Si tous les personnages ne risquent pas d'être capables d'attaquer en boucle de cette manière, ils pourraient très bien trouver d'autres moyens d'abuser du mur sans le briser. À voir sur le long terme mais si cette mécanique reste inchangée, elle pourrait aussi bénéficier à certains types de personnages plutôt qu'à d'autres. De fait, on pourrait se retrouver avec un titre où on se prive d'utiliser une des principales mécaniques de jeu pour gagner.

Hit stop, caméras, COUNTER HITS et gros dégats

Le dernier gros lot de changements s'adresse aussi aux nouveaux joueurs, avec encore une fois des résultats mitigés.

Parmi ces modifications on en trouve une liée au hit stop, ce freeze au moment des impacts qui donne de la force aux attaques et permet plus de lisibilité.

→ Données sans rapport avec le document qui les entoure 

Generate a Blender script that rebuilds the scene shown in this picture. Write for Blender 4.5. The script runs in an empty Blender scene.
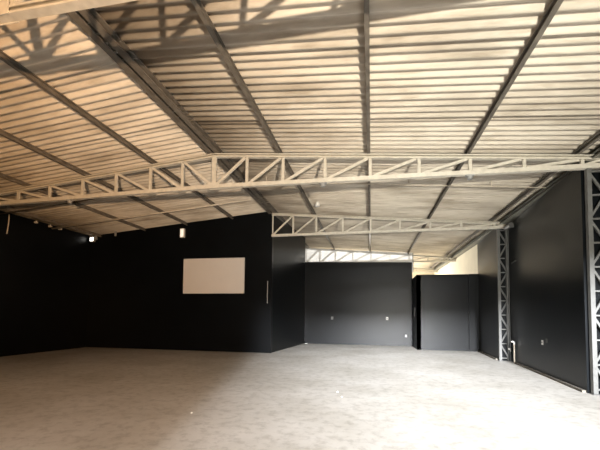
import bpy, bmesh, math, random
from mathutils import Vector, Matrix
random.seed(7)
C = bpy.context.scene.collection

# ------------------------------------------------------------------ measures
XR, ZR, SL = -4.05, 5.81, 0.0864          # ridge line, height of truss top chord there, roof pitch
Y0, Y1, Y2, Y3, Y4 = 3.05, 8.45, 13.95, 21.88, 27.3     # truss lines
XL, XE = -12.87, 4.87                     # left wall face, right end of the trusses
YF, YEND = -2.5, 29.0                     # front wall, far end of the shed
def zt(x): return ZR - SL*abs(x-XR)

# ------------------------------------------------------------------ materials
def nodes(name):
    m = bpy.data.materials.new(name); m.use_nodes = True
    nt = m.node_tree; b = nt.nodes['Principled BSDF']
    return m, nt, b
def mat(name, col, rough=.6, spec=.5, metal=0, var=.12, scale=6, bump=0, bscale=40):
    m, nt, b = nodes(name)
    b.inputs['Roughness'].default_value = rough
    b.inputs['Metallic'].default_value = metal
    b.inputs['Specular IOR Level'].default_value = spec
    tc = nt.nodes.new('ShaderNodeTexCoord')
    n = nt.nodes.new('ShaderNodeTexNoise'); n.inputs['Scale'].default_value = scale; n.inputs['Detail'].default_value = 6
    nt.links.new(tc.outputs['Object'], n.inputs['Vector'])
    r = nt.nodes.new('ShaderNodeValToRGB')
    r.color_ramp.elements[0].position = .3; r.color_ramp.elements[1].position = .7
    r.color_ramp.elements[0].color = [c*(1-var) for c in col]+[1]
    r.color_ramp.elements[1].color = [min(1, c*(1+var)) for c in col]+[1]
    nt.links.new(n.outputs['Fac'], r.inputs['Fac']); nt.links.new(r.outputs['Color'], b.inputs['Base Color'])
    if bump:
        n2 = nt.nodes.new('ShaderNodeTexNoise'); n2.inputs['Scale'].default_value = bscale; n2.inputs['Detail'].default_value = 4
        nt.links.new(tc.outputs['Object'], n2.inputs['Vector'])
        bp = nt.nodes.new('ShaderNodeBump'); bp.inputs['Strength'].default_value = bump; bp.inputs['Distance'].default_value = .01
        nt.links.new(n2.outputs['Fac'], bp.inputs['Height']); nt.links.new(bp.outputs['Normal'], b.inputs['Normal'])
    return m
def emit(name, col, s):
    m, nt, b = nodes(name)
    b.inputs['Base Color'].default_value = (*col, 1)
    b.inputs['Emission Color'].default_value = (*col, 1); b.inputs['Emission Strength'].default_value = s
    return m

M_steel = mat('cream_steel', (.62, .58, .50), .45, .5, 0, .10, 9)
M_purlin = mat('purlin_steel', (.16, .142, .118), .65, .25, 0, .3, 5)
M_col = mat('grey_steel', (.12, .12, .115), .5, .5, 0, .12, 9)
M_black = mat('black_wall_paint', (.0026, .0036, .0048), .36, .21, 0, .22, 1.3, .12, 18)
M_board = mat('white_board', (.66, .625, .60), .4, .5, 0, .02, 2)
M_boardf = mat('board_frame', (.62, .6, .58), .4)
M_white = mat('white_plastic', (.8, .79, .76), .4, .5, 0, .04)
M_dull = mat('dull_grey_metal', (.07, .069, .066), .6)
M_greyp = mat('grey_plastic', (.3, .3, .29), .5)
M_dark = mat('dark_plastic', (.04, .038, .035), .5)
M_beige = mat('beige_plaster', (.74, .68, .55), .8, .2, 0, .05, 2)
M_gutter = mat('galvanised_gutter', (.20, .195, .165), .5, .5, .2, .25, 3)
M_conduit = mat('conduit', (.62, .55, .45), .4)
M_concrete = mat('concrete_kerb', (.19, .175, .15), .85, .3, 0, .3, 7, .3)
M_ground = mat('ground_outside', (.45, .42, .37), .9, .2, 0, .2, 2)

def roof_material():
    m, nt, b = nodes('fibre_cement_roof')
    b.inputs['Roughness'].default_value = .75; b.inputs['Specular IOR Level'].default_value = .25
    L = nt.links.new; N = nt.nodes.new
    tc = N('ShaderNodeTexCoord')
    mp = N('ShaderNodeMapping'); mp.inputs['Scale'].default_value = (.22, .8, 1)
    L(tc.outputs['Object'], mp.inputs['Vector'])
    n1 = N('ShaderNodeTexNoise'); n1.inputs['Scale'].default_value = 1.6; n1.inputs['Detail'].default_value = 7; n1.inputs['Roughness'].default_value = .62
    L(mp.outputs['Vector'], n1.inputs['Vector'])
    r1 = N('ShaderNodeValToRGB'); e = r1.color_ramp.elements
    e[0].position = .34; e[0].color = (.40, .345, .275, 1); e[1].position = .56; e[1].color = (.66, .60, .51, 1)
    L(n1.outputs['Fac'], r1.inputs['Fac'])
    mp2 = N('ShaderNodeMapping'); mp2.inputs['Scale'].default_value = (.5, 5, 1); L(tc.outputs['Object'], mp2.inputs['Vector'])
    n2 = N('ShaderNodeTexNoise'); n2.inputs['Scale'].default_value = 3; n2.inputs['Detail'].default_value = 8; L(mp2.outputs['Vector'], n2.inputs['Vector'])
    r2 = N('ShaderNodeValToRGB'); e = r2.color_ramp.elements
    e[0].position = .30; e[0].color = (.66, .62, .56, 1); e[1].position = .46; e[1].color = (1, 1, 1, 1)
    L(n2.outputs['Fac'], r2.inputs['Fac'])
    mx = N('ShaderNodeMix'); mx.data_type = 'RGBA'; mx.blend_type = 'MULTIPLY'; mx.inputs[0].default_value = .55
    L(r1.outputs['Color'], mx.inputs[6]); L(r2.outputs['Color'], mx.inputs[7])
    L(mx.outputs[2], b.inputs['Base Color'])
    return m
M_roof = roof_material()

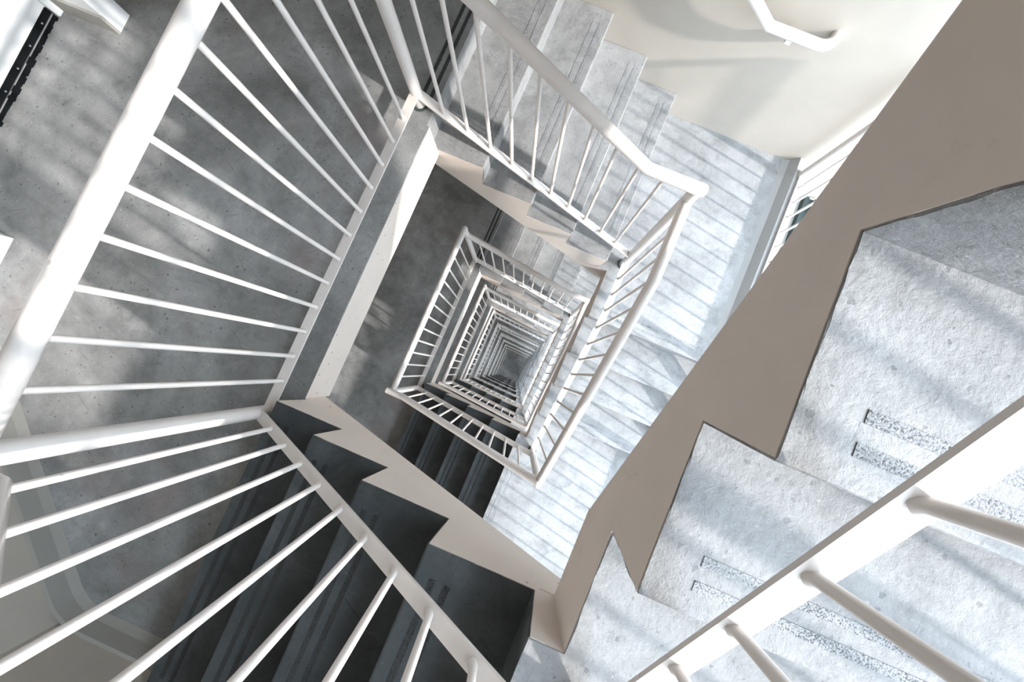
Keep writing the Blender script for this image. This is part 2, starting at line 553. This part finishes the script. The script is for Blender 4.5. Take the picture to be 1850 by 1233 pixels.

Dire qu'Arc System Works s'est assuré qu'on puisse bien voir les impacts serait un euphémisme. Chaque gros coup provoque un énorme freeze qui fait trembler l'écran et permet de faire le point sur la situation puis d'enchainer le coup suivant.

Si cela semble fonctionner pour aider les nouveaux, ce système peut clairement troubler les habitués du genre ! Là où l'on a l'habitude de préparer le coup suivant pour le sortir au moment de l'impact, on se retrouve à devoir attendre la fin de l'impact pour le sortir. Si l'on s'habitue rapidement au niveau gameplay, le manque de subtilité de ces mouvements de caméra, ralentissements et effets visuels devient rapidement rébarbatif. C'est d'ailleurs le cas de beaucoup d'éléments du jeu, que ce soit le coin qui se brise, les impacts de coups ou les fameux COUNTER HIT.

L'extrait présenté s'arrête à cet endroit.